Graduate Student
Department of Chemistry University of Virginia
Aspen Clements
ABOUT ME
I received my bachelors degree in chemistry at the University of Nebraska Kearney in 2015. Now I am a second year at the University of Virginia in Dr. Robin Garrod's group working on modeling astrophysical experiments using Monte Carlo modeling. Primarily, I have focused on the structure of H2O and how deposition parameters alters that structure. Some of the preliminary work I have done is below. In the future we plan on investigating how structure impacts trapping and movement of astrohpysically-important molecules such as CO and CO2.
LASTEST RESEARCH
Overview
Depiction of the star formation process where the color shows the prestellar stage and the final stage, the disk, is shown in blue.
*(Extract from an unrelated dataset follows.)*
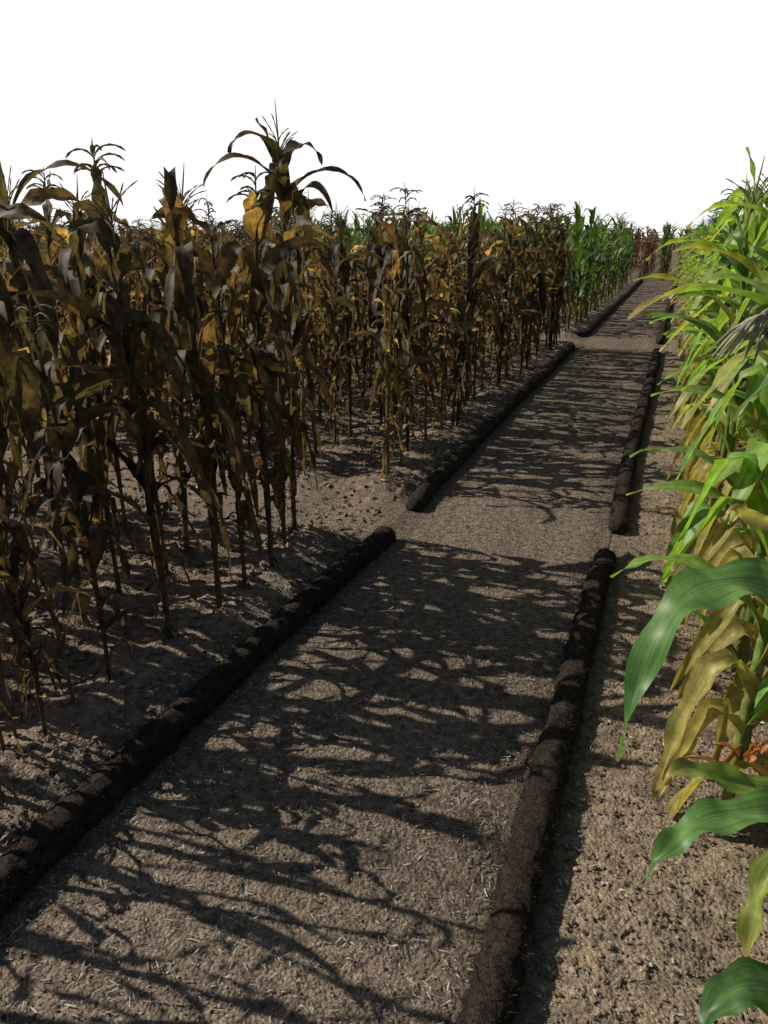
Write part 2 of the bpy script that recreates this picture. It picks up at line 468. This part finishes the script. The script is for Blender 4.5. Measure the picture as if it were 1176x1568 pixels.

Panel a is an adaptation from Herbst & VanDishoeck (2009) describing proto-stellar evolution and its corresponding chemistry. The temperature increases from right to left along with the density and the evolution of CO shown in tandem. In panel b there is a TPD profile from laboratory experiments from Dr. Edith Fayolle's Thesis. The temperature is shown on the x-axis and CO desorption rate on the y-axis. At regions i and ii, CO is leaving the surface either from a CO-rich environment (i) or a water-rich environment (ii). Stages iii and iv correspond to CO leaving during the rearrangement of water (iii) and sublimates from the surface (iv). Panel c shows a preliminary model of a layered CO and H2O ice and how the structure changes with temperature. At 11 K the original layered ice is shown. The next temperature, 25 K, shows CO has diffused into the pore of the H2O ice. At 95 K the H2O has begun collapsing and the last temperature shows the water ice before desorption.
This video shows a model that is meant to replicate an experiment from Collings et al. 2004. A porous amorphous H2O ice is co-deposited with CO. CO is black and red and H2O is red and white. The ice is linearly heated. The CO begins to desorb around 25 K until 60 K. The CO that had not desorbed is trapped in the H2O. The H2O compacts and begins to desorb.